Columbia rushes around anti-Greek policy


Andrea Cannon

Columbia rushes around anti-Greek policy

By Assistant Campus Editor

An email sent to students’ LoopMail accounts Nov. 9 about the campus bookstore selling sorority and fraternity gear despite the collegewide policy prohibiting Greek life left some students confused and others questioning the policy.

Mark Kelly, vice president of Student Success, said a formal Greek life system would not be supported on campus because Columbia is a different type of student community than many traditional campuses.

“Students are not allowed to [bring a chapter to campus],” Kelly said. “Like anything, a philosophical decision of the college can be revisited but the college does not support fraternities or sororities to be brought to campus.”

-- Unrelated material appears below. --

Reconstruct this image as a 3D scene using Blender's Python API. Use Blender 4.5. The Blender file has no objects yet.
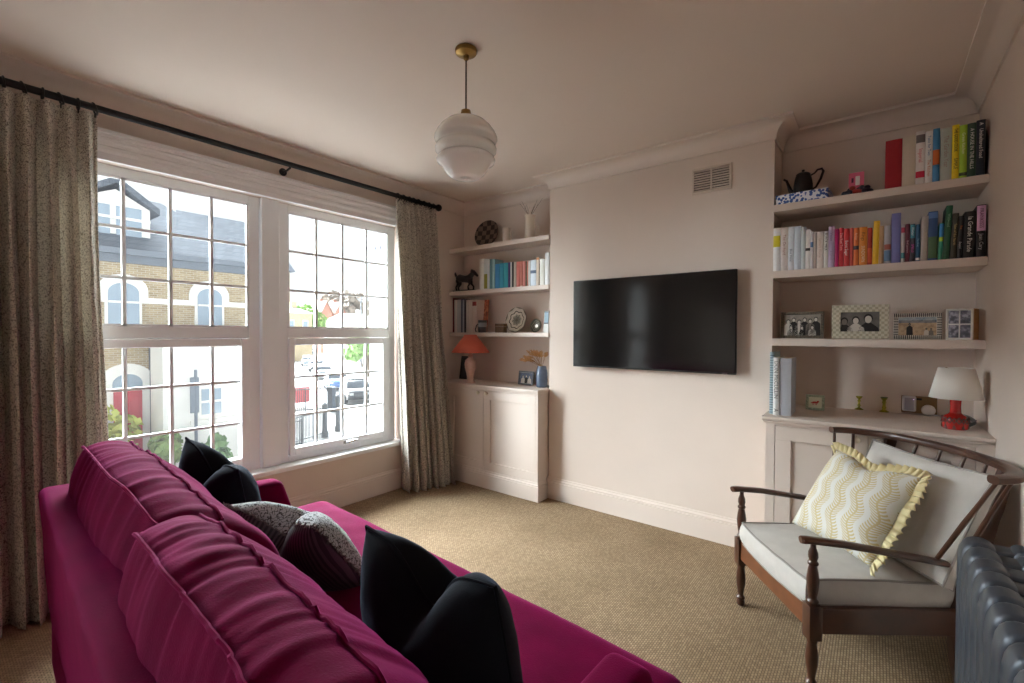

Kelly said the bookstore is offering Greek letters because the college supports the academia that follows Greek systems and because some student organizations use letters from the Greek alphabet as a symbol for their clubs.

“We’re very clear that we’re not a college that supports fraternities or sororities but we’re not, in any way, wanting to get in the way of students’ personal choices and what they decide to do beyond the campus,” Kelly said. 

Some students seem to have found a loophole in the college’s policy. Columbia students are rushing fraternities and sororities at citywide chapters and Chicago-area colleges, like DePaul University.  

Isaac French, a junior advertising and public relations major, joined DePaul University’s chapter of Alpha Epsilon Pi, a national Jewish fraternity, this semester. He said many fraternities on DePaul’s campus do not have a problem with accepting Columbia students—or other art school students—despite not being students at the college. 

“It just depends on the fraternity and whether or not they will allow outside students,” French said. “I didn’t really have to do anything with Columbia to get permission to join. [The college] doesn’t really care what you do in your free time.”

French said he spoke to the fraternity’s executive board, which includes members such as the chapter president and the fraternity scribe, to express interest in joining. French said the fraternity brothers required him to attend a few of the fraternity’s events to see if he liked the fraternity, and Greek life in general, and did not care that he went to Columbia or a school other than DePaul. 

Josh Sushan, the chapter president of Alpha Epsilon Pi, said Columbia students often reach out to other colleges’ fraternities and sororities, especially if they have existing connections at the specific fraternity or sorority.

“The only thing we ask is [that] during our rush period, we have calendar events, and the more [interested students] come out to those, the more they get to know who’s involved and they can get a better feel of Greek life,” Sushan said. “We ask that students from any school do that.”

Sushan, a junior finance and economics major, said he does not think there are set rules or guideline restricting who can join their chapters. Each fraternity and sorority can decide how many people can be in the chapter and whether or not they will allow outside members, he said. 

Ashlee Canty, the program coordinator for Fraternity and Sorority Life at DePaul, said students who do not attend DePaul are not allowed to join their Greek organizations unless the house is a citywide chapter. The other 25 DePaul chapters are closed to non-DePaul students, Canty said.

Chase Starks, a junior interactive arts & media major, said there are citywide chapters any college student may rush. Starks, who is a member of Omega Psi Phi, said he would love to bring Greek life chapters to Columbia’s campus because it would be a positive addition to a non-traditional college.

“I’m all for [bringing Greek life to Columbia],” Starks said. “With Greek life, it’ll bring out more events, more community service throughout the city and gather more joining members.”

However, Paris Le’Ora Hipps, a junior television major, said Greek life has no place on Columbia’s campus but would not care whether it made its way to the college.

“Some people join because they want to be a part of a sisterhood or a brotherhood to know people have their back or they want to help their community,” Hipps said. “I feel like you can do so without paying a few grand just to be a part of an organization that, if they’re trying to help their community, how are they doing so creating an elitist organization that’s separated from the community they want to serve?”

Sushan said that he would encourage students from all schools to look into fraternities and sororities because they benefit the students involved by serving as a networking tool and a way to make lifelong friends.

“It’s our mission to give these kids the best college experience they can get,” Sushan said. “It doesn’t matter what school they go to. If a Columbia student is connected with brothers of our chapter then by all means have him rush the chapter. A brother is a brother of the national fraternity no matter what school they’re in.”